**Exercise goal**
Output the material below in full, exactly as it is.

**Data section**
>> start

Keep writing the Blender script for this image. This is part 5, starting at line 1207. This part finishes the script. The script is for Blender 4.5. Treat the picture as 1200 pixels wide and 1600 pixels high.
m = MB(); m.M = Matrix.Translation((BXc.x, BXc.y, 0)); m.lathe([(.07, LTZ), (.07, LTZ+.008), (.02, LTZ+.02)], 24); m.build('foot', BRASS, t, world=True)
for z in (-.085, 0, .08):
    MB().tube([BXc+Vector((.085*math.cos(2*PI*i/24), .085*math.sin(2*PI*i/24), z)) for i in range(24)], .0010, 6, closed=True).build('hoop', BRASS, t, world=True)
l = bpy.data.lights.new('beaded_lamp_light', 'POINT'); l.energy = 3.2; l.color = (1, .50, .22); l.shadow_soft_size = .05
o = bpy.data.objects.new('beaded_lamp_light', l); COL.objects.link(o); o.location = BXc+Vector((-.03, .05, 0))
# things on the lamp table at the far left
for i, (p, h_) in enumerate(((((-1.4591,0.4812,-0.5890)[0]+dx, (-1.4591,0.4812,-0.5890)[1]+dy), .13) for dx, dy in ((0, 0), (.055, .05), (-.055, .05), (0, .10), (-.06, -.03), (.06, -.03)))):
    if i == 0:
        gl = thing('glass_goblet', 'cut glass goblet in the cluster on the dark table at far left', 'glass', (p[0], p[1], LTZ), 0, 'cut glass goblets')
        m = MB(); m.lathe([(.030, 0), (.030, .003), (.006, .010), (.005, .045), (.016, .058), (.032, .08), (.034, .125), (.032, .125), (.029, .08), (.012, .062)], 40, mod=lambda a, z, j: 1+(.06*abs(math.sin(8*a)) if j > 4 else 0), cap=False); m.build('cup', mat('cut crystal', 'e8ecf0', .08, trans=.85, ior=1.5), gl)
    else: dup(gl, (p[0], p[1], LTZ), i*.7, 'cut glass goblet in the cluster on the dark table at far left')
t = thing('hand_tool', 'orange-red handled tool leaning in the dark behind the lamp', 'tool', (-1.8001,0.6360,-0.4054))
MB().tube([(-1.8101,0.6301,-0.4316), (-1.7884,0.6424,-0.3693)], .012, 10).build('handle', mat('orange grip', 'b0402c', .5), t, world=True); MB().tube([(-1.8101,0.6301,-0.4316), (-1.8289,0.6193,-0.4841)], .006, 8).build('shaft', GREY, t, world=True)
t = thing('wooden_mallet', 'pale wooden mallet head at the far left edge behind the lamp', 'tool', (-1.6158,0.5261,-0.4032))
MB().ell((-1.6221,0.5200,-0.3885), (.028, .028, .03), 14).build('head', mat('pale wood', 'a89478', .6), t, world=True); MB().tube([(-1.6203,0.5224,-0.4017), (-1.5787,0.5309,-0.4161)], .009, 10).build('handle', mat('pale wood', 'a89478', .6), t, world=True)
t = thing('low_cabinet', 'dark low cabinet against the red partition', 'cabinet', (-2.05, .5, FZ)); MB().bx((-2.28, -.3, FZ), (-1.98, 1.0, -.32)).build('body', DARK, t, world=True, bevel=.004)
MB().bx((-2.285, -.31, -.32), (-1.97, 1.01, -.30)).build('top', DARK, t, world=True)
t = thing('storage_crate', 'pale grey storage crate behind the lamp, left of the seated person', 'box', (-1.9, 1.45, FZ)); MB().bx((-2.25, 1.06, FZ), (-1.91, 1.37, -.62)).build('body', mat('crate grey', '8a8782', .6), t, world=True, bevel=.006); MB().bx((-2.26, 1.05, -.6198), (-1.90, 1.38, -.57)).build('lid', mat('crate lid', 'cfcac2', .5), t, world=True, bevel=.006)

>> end

**Solution below**
Keep writing the Blender script for this image. This is part 5, starting at line 1207. This part finishes the script. The script is for Blender 4.5. Treat the picture as 1200 pixels wide and 1600 pixels high.
m = MB(); m.M = Matrix.Translation((BXc.x, BXc.y, 0)); m.lathe([(.07, LTZ), (.07, LTZ+.008), (.02, LTZ+.02)], 24); m.build('foot', BRASS, t, world=True)
for z in (-.085, 0, .08):
    MB().tube([BXc+Vector((.085*math.cos(2*PI*i/24), .085*math.sin(2*PI*i/24), z)) for i in range(24)], .0010, 6, closed=True).build('hoop', BRASS, t, world=True)
l = bpy.data.lights.new('beaded_lamp_light', 'POINT'); l.energy = 3.2; l.color = (1, .50, .22); l.shadow_soft_size = .05
o = bpy.data.objects.new('beaded_lamp_light', l); COL.objects.link(o); o.location = BXc+Vector((-.03, .05, 0))
# things on the lamp table at the far left
for i, (p, h_) in enumerate(((((-1.4591,0.4812,-0.5890)[0]+dx, (-1.4591,0.4812,-0.5890)[1]+dy), .13) for dx, dy in ((0, 0), (.055, .05), (-.055, .05), (0, .10), (-.06, -.03), (.06, -.03)))):
    if i == 0:
        gl = thing('glass_goblet', 'cut glass goblet in the cluster on the dark table at far left', 'glass', (p[0], p[1], LTZ), 0, 'cut glass goblets')
        m = MB(); m.lathe([(.030, 0), (.030, .003), (.006, .010), (.005, .045), (.016, .058), (.032, .08), (.034, .125), (.032, .125), (.029, .08), (.012, .062)], 40, mod=lambda a, z, j: 1+(.06*abs(math.sin(8*a)) if j > 4 else 0), cap=False); m.build('cup', mat('cut crystal', 'e8ecf0', .08, trans=.85, ior=1.5), gl)
    else: dup(gl, (p[0], p[1], LTZ), i*.7, 'cut glass goblet in the cluster on the dark table at far left')
t = thing('hand_tool', 'orange-red handled tool leaning in the dark behind the lamp', 'tool', (-1.8001,0.6360,-0.4054))
MB().tube([(-1.8101,0.6301,-0.4316), (-1.7884,0.6424,-0.3693)], .012, 10).build('handle', mat('orange grip', 'b0402c', .5), t, world=True); MB().tube([(-1.8101,0.6301,-0.4316), (-1.8289,0.6193,-0.4841)], .006, 8).build('shaft', GREY, t, world=True)
t = thing('wooden_mallet', 'pale wooden mallet head at the far left edge behind the lamp', 'tool', (-1.6158,0.5261,-0.4032))
MB().ell((-1.6221,0.5200,-0.3885), (.028, .028, .03), 14).build('head', mat('pale wood', 'a89478', .6), t, world=True); MB().tube([(-1.6203,0.5224,-0.4017), (-1.5787,0.5309,-0.4161)], .009, 10).build('handle', mat('pale wood', 'a89478', .6), t, world=True)
t = thing('low_cabinet', 'dark low cabinet against the red partition', 'cabinet', (-2.05, .5, FZ)); MB().bx((-2.28, -.3, FZ), (-1.98, 1.0, -.32)).build('body', DARK, t, world=True, bevel=.004)
MB().bx((-2.285, -.31, -.32), (-1.97, 1.01, -.30)).build('top', DARK, t, world=True)
t = thing('storage_crate', 'pale grey storage crate behind the lamp, left of the seated person', 'box', (-1.9, 1.45, FZ)); MB().bx((-2.25, 1.06, FZ), (-1.91, 1.37, -.62)).build('body', mat('crate grey', '8a8782', .6), t, world=True, bevel=.006); MB().bx((-2.26, 1.05, -.6198), (-1.90, 1.38, -.57)).build('lid', mat('crate lid', 'cfcac2', .5), t, world=True, bevel=.006)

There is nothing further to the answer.